* [TASK DESCRIPTION] Quote every line as written. Omit pictures.

* [PROVIDED MATERIAL]
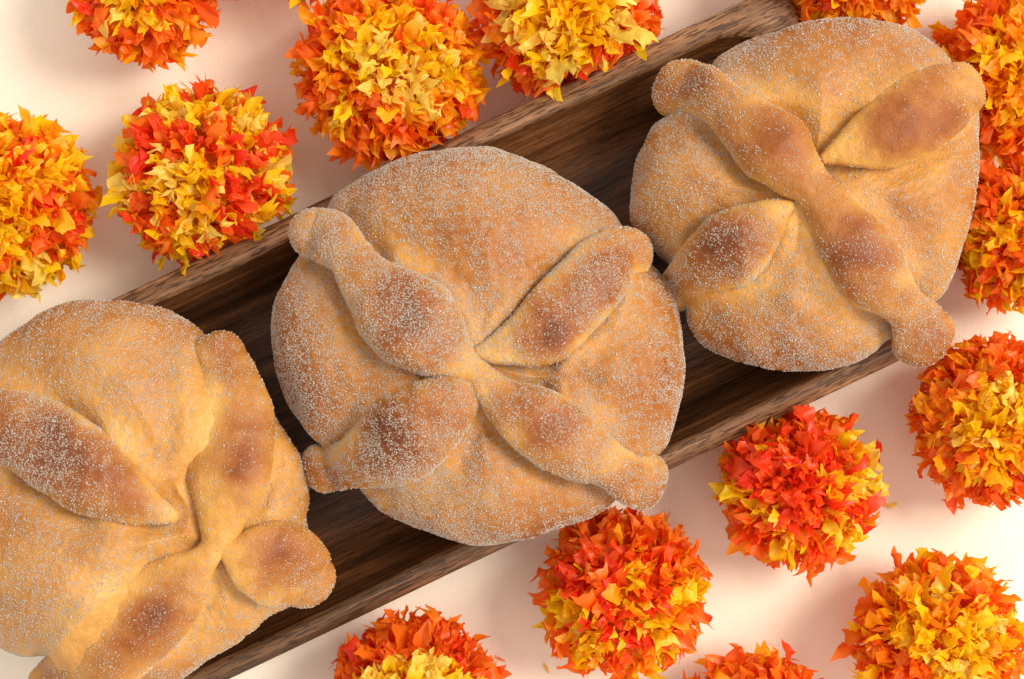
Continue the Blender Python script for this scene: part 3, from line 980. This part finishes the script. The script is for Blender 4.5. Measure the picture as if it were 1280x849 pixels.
make_flower(781, 745, 108, [(.42, {'Y': 1.5, 'R': 3, 'O': 3}), (2, {'R': 2, 'O': 4, 'A': 1, 'Y': 1.5})], "red and yellow paper flower whole at the bottom, just under the middle bread", 12, [(5,5,30,Yy),(-85,20,28,Yy),(85,-10,28,Yy),(10,-45,24,Yy),(45,35,28,Yy),(-50,70,28,Yy),(30,90,28,Yy),(-10,-90,34,Rr),(-35,20,24,Rr),(60,-55,28,Rr)])
make_flower(518, 882, 114, [(.38, {'P': 4, 'Y': 3}), (2, {'O': 5, 'R': 2, 'A': 1})], "orange paper flower with pale greenish yellow middle, cut by the bottom edge", 13, [(-30,-10,44,Pp)])
make_flower(948, 912, 98, [(2, {'O': 5, 'A': 2, 'R': 1.5})], "orange paper flower at the bottom edge of which only the top petals show", 14)
make_flower(1178, 805, 112, [(.32, {'Y': 6, 'P': 2}), (.6, {'Y': 1, 'A': 2, 'O': 4}), (2, {'O': 4, 'A': 2, 'Y': 1, 'R': 1})], "vivid yellow middled paper flower in the lower right corner", 15, [(10,-30,46,Yy),(5,30,44,{'Y': 4, 'P': 3}),(75,-35,30,Yy),(-70,-30,22,Yy),(-55,40,30,Oo),(-90,0,22,Oo)])

# ------------------------------------------------------------------ loose scraps
for (px, py, col, sc_, rz, lab) in ((625, 824, 'O', .35, 1.2, "tiny dull orange paper scrap lying on the cloth below the middle bread"),
                                    (683, 836, 'Y', .45, .5, "thin yellow paper sliver on the cloth left of the bottom red and yellow flower"),
                                    (1115, 632, 'P', .6, 2.0, "pale yellow paper scrap beside the red middled flower")):
    c = PX(px, py, 0)
    me, v, f = petal_mesh(int(px), PAPER[col], "paper_scrap")
    vv = v[:, [0, 2, 1]] * sc_
    vv[:, 1] -= vv[:, 1].mean(); vv[:, 2] = vv[:, 2] - vv[:, 2].min() + 0.0003
    me2 = grid_mesh("paper_scrap", vv * np.array([.5, 1, .35]), f, PAPER[col], smooth=False)
    o = bpy.data.objects.new("paper_scrap", me2)
    o.location = (c[0], c[1], 0)
    o.rotation_euler = (0, 0, rz)
    link(o, label=lab, cat="paper scrap")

* [OUTPUT OF THE EXERCISE]
Continue the Blender Python script for this scene: part 3, from line 980. This part finishes the script. The script is for Blender 4.5. Measure the picture as if it were 1280x849 pixels.
make_flower(781, 745, 108, [(.42, {'Y': 1.5, 'R': 3, 'O': 3}), (2, {'R': 2, 'O': 4, 'A': 1, 'Y': 1.5})], "red and yellow paper flower whole at the bottom, just under the middle bread", 12, [(5,5,30,Yy),(-85,20,28,Yy),(85,-10,28,Yy),(10,-45,24,Yy),(45,35,28,Yy),(-50,70,28,Yy),(30,90,28,Yy),(-10,-90,34,Rr),(-35,20,24,Rr),(60,-55,28,Rr)])
make_flower(518, 882, 114, [(.38, {'P': 4, 'Y': 3}), (2, {'O': 5, 'R': 2, 'A': 1})], "orange paper flower with pale greenish yellow middle, cut by the bottom edge", 13, [(-30,-10,44,Pp)])
make_flower(948, 912, 98, [(2, {'O': 5, 'A': 2, 'R': 1.5})], "orange paper flower at the bottom edge of which only the top petals show", 14)
make_flower(1178, 805, 112, [(.32, {'Y': 6, 'P': 2}), (.6, {'Y': 1, 'A': 2, 'O': 4}), (2, {'O': 4, 'A': 2, 'Y': 1, 'R': 1})], "vivid yellow middled paper flower in the lower right corner", 15, [(10,-30,46,Yy),(5,30,44,{'Y': 4, 'P': 3}),(75,-35,30,Yy),(-70,-30,22,Yy),(-55,40,30,Oo),(-90,0,22,Oo)])

# ------------------------------------------------------------------ loose scraps
for (px, py, col, sc_, rz, lab) in ((625, 824, 'O', .35, 1.2, "tiny dull orange paper scrap lying on the cloth below the middle bread"),
                                    (683, 836, 'Y', .45, .5, "thin yellow paper sliver on the cloth left of the bottom red and yellow flower"),
                                    (1115, 632, 'P', .6, 2.0, "pale yellow paper scrap beside the red middled flower")):
    c = PX(px, py, 0)
    me, v, f = petal_mesh(int(px), PAPER[col], "paper_scrap")
    vv = v[:, [0, 2, 1]] * sc_
    vv[:, 1] -= vv[:, 1].mean(); vv[:, 2] = vv[:, 2] - vv[:, 2].min() + 0.0003
    me2 = grid_mesh("paper_scrap", vv * np.array([.5, 1, .35]), f, PAPER[col], smooth=False)
    o = bpy.data.objects.new("paper_scrap", me2)
    o.location = (c[0], c[1], 0)
    o.rotation_euler = (0, 0, rz)
    link(o, label=lab, cat="paper scrap")